Provided material:
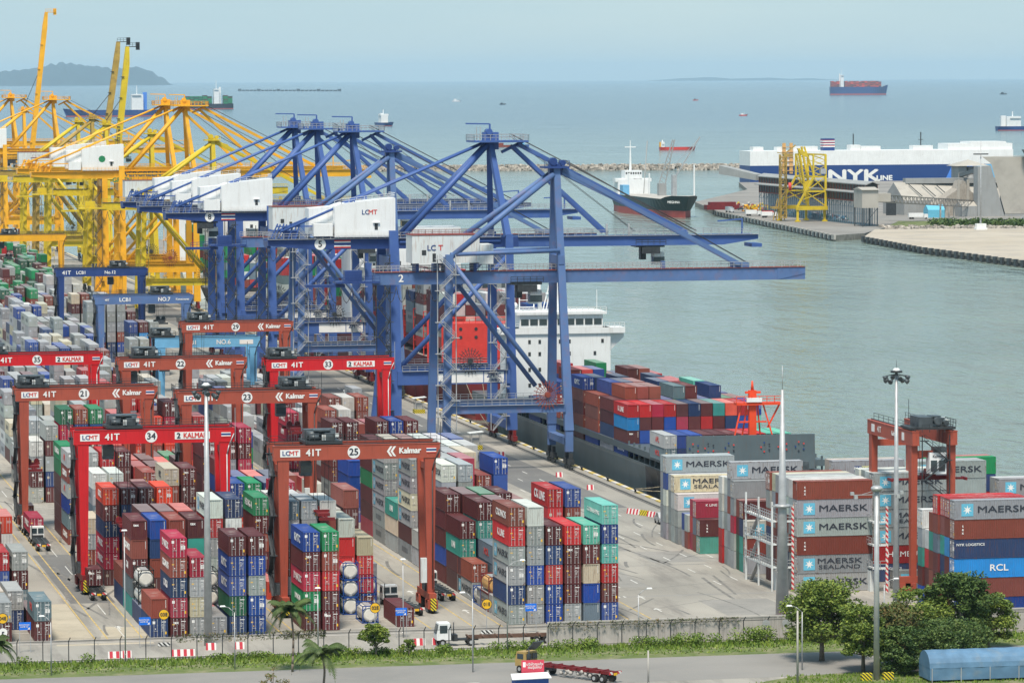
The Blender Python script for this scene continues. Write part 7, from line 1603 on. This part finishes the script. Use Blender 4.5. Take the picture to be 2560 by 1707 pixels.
# white stair gantries beside the turned blocks
def gantry(x, y, label, full=True):
    t = empty('reefer_gantry', (x, y, 0), 0, label, 'access gantry', 'white reefer access gantries')
    if full:
        for yy in (0, 8.2, 16): MB().beam((0, yy, 0), (0, yy, 14.0), .26).build('post', M['hwhite2'], t)
    for xx in (1.6, 3.2): MB().beam((xx, -.4, 0), (xx, -.4, 13.4), .34).build('striped_post', M['rwstripe'], t)
    for zz in (3.6, 7.2, 10.8):
        s = MB(); s.box(-.15 if full else .9, 0, zz, .75 if full else 1.6, 16.4, zz+.2); s.box(.9, -.5, zz, 3.3, .4, zz+.22); s.build('deck', M['hwhite2'], t)
        s = MB(); s.rail([(.8,16.4,zz+.2),(.8,0,zz+.2)], 1.1, 1.2, .04); s.rail([(.9,-.5,zz+.2),(3.3,-.5,zz+.2)], 1.1, 1.2, .04); s.rail([(-.15,16.4,zz+.2),(-.15,0,zz+.2)], 1.1, 1.2, .04) if full else 0; s.build('railing', M['galv'], t)
    s = MB()
    for k in range(3): s.beam((.3, 14, .2+3.6*k), (.3, 9, 3.7+3.6*k), .6, .12)
    s.build('stairs', M['galv'], t); MB().box(.9, 1.0, 0, 1.5, 2.6, 3.2).build('switch_cabinet', M['hwhite2'], t); return t
gantry(169.0, 630.0, 'white railed access gantry left of the grey front block'); gantry(182.9, 625.4, 'striped access gantry between front block and right gantry crane', full=False)
# HAZE ---------------------------------------------------------------
hz = MB().box(-50500, -250, -14, 70500, 101000, 420).build('haze', mat('haze_volume', (1, 1, 1))); hz['kind'] = 'stuff'; hz['label'] = 'thin sea haze over the whole harbour'
hm2 = bpy.data.materials.new('haze_air'); hm2.use_nodes = True; nt2 = hm2.node_tree; nt2.nodes.remove(nt2.nodes['Principled BSDF'])
pv = nt2.nodes.new('ShaderNodeVolumePrincipled'); pv.inputs['Color'].default_value = (.60, .82, .97, 1); pv.inputs['Density'].default_value = 1.5e-5; pv.inputs['Anisotropy'].default_value = 0.0
nt2.links.new(pv.outputs[0], nt2.nodes['Material Output'].inputs['Volume']); hz.data.materials.clear(); hz.data.materials.append(hm2); hz.display_type = 'WIRE'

Objective: The listing above must be printed again exactly, minus its pictures.

The reply:
The Blender Python script for this scene continues. Write part 7, from line 1603 on. This part finishes the script. Use Blender 4.5. Take the picture to be 2560 by 1707 pixels.
# white stair gantries beside the turned blocks
def gantry(x, y, label, full=True):
    t = empty('reefer_gantry', (x, y, 0), 0, label, 'access gantry', 'white reefer access gantries')
    if full:
        for yy in (0, 8.2, 16): MB().beam((0, yy, 0), (0, yy, 14.0), .26).build('post', M['hwhite2'], t)
    for xx in (1.6, 3.2): MB().beam((xx, -.4, 0), (xx, -.4, 13.4), .34).build('striped_post', M['rwstripe'], t)
    for zz in (3.6, 7.2, 10.8):
        s = MB(); s.box(-.15 if full else .9, 0, zz, .75 if full else 1.6, 16.4, zz+.2); s.box(.9, -.5, zz, 3.3, .4, zz+.22); s.build('deck', M['hwhite2'], t)
        s = MB(); s.rail([(.8,16.4,zz+.2),(.8,0,zz+.2)], 1.1, 1.2, .04); s.rail([(.9,-.5,zz+.2),(3.3,-.5,zz+.2)], 1.1, 1.2, .04); s.rail([(-.15,16.4,zz+.2),(-.15,0,zz+.2)], 1.1, 1.2, .04) if full else 0; s.build('railing', M['galv'], t)
    s = MB()
    for k in range(3): s.beam((.3, 14, .2+3.6*k), (.3, 9, 3.7+3.6*k), .6, .12)
    s.build('stairs', M['galv'], t); MB().box(.9, 1.0, 0, 1.5, 2.6, 3.2).build('switch_cabinet', M['hwhite2'], t); return t
gantry(169.0, 630.0, 'white railed access gantry left of the grey front block'); gantry(182.9, 625.4, 'striped access gantry between front block and right gantry crane', full=False)
# HAZE ---------------------------------------------------------------
hz = MB().box(-50500, -250, -14, 70500, 101000, 420).build('haze', mat('haze_volume', (1, 1, 1))); hz['kind'] = 'stuff'; hz['label'] = 'thin sea haze over the whole harbour'
hm2 = bpy.data.materials.new('haze_air'); hm2.use_nodes = True; nt2 = hm2.node_tree; nt2.nodes.remove(nt2.nodes['Principled BSDF'])
pv = nt2.nodes.new('ShaderNodeVolumePrincipled'); pv.inputs['Color'].default_value = (.60, .82, .97, 1); pv.inputs['Density'].default_value = 1.5e-5; pv.inputs['Anisotropy'].default_value = 0.0
nt2.links.new(pv.outputs[0], nt2.nodes['Material Output'].inputs['Volume']); hz.data.materials.clear(); hz.data.materials.append(hm2); hz.display_type = 'WIRE'